2025 HR Moments That Shaped the UK Games & Creative Industries

sarahb • December 8, 2025

2025 will be remembered as a year that forced the UK’s games and creative industries to reset, sometimes painfully, sometimes productively.


HR teams were right at the centre of it all, juggling the emotional weight of redundancies with the practical demands of new legislation…all while trying to do their day jobs.


It wasn’t an easy year, but it was one that definitely moved the needle.

Restructuring and Redundancies: A Tough Year for Talent

The year opened with a continuation of the industry contraction that began in 2023. Games studios, both indie and established, faced project cancellations, investment pullbacks, rising development costs, and the ongoing challenge of an overcrowded market[1]. Redundancies were widespread, and they're still happening. HR teams often found themselves managing multiple parallel consultation processes while trying to support employees through uncertainty and anxiety.


The emotional impact was significant. HR teams acted as counsellors, mediators and coaches while supporting departing and remaining employees.

 

The Employment Rights Bill: A Legislative Shake-Up

The UK’s Employment Rights Bill created one of the biggest shifts in employment legislation in years[2]. 2025 has been a year of guesswork for HR teams, thanks to the rolling updates to the Employment Rights Bill. Day-one entitlements, the shift to a newly announced six-month unfair dismissal qualifying period, changes to zero-hours rules, the fire-and-rehire ban - all big moves, but all announced in ways that left everyone scrambling to interpret what it actually meant in practice and wondering once the Bill passes what this will actually mean. And here we are still waiting for the Bill to pass....


Hybrid Working Grows Up (But Not Always Gracefully)

Hybrid and flexible working became more structured in 2025. Many studios set regular in-office anchor days while still promising flexibility[3]. Creative agencies leaned further into remote-first models, using wider geographical hiring to their advantage. HR worked hard to balance fairness, maintain culture and prevent presenteeism from returning.

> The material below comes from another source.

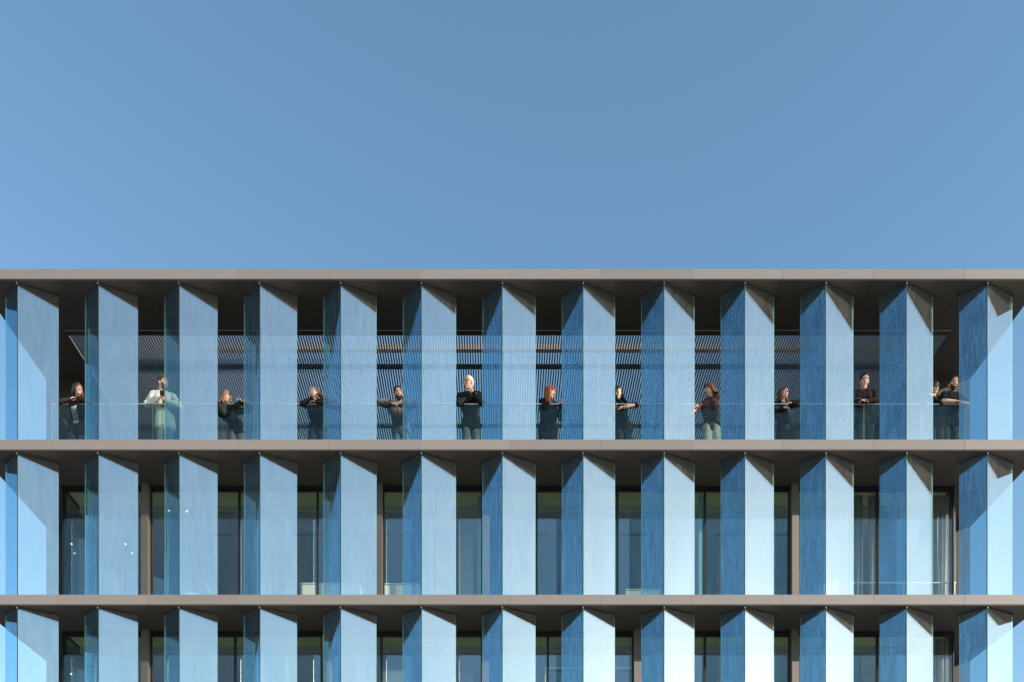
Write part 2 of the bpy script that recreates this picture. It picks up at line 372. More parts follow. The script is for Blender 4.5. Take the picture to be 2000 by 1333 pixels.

AI Became Part of the Team

AI use accelerated across games and creative businesses,[4]. HR teams reviewed job descriptions, updated and introduced AI-use policies, worked to ensure ethical and responsible adoption, and supported employees through reskilling and workflow changes.


Wellbeing Moved from Initiative to Infrastructure

Wellbeing became a core business priority. Studios began embedding structured approaches: clearer anti-crunch commitments, mental health champions, coaching for managers, and “no-meeting” focus periods. HR teams recognised that sustainable creativity depends on psychological safety and work-life boundaries.


Looking Ahead to 2026

If 2025 was the year of disruption, we hope that 2026 will be the year of reconstruction. More stable hybrid models, clearer AI governance, and renewed hiring in growth areas are likely. It will also be a significant year operationally, with the ERB rollout scheduled for April and October 2026, milestones that will no doubt bring a hectic period of preparation and change. HR teams will continue shaping workplaces that are fair, supportive and resilient. 


References

[1] GamesIndustry.biz – UK and global games industry layoffs and restructuring reports (2023–2025).

[2] UK Government – Employment Rights Bill summaries and legislative updates (gov.uk).

[3] CIPD – UK hybrid and flexible working trends reports (2024–2025).

[4] Creative Industries Council – AI adoption in creative and digital sectors (2025).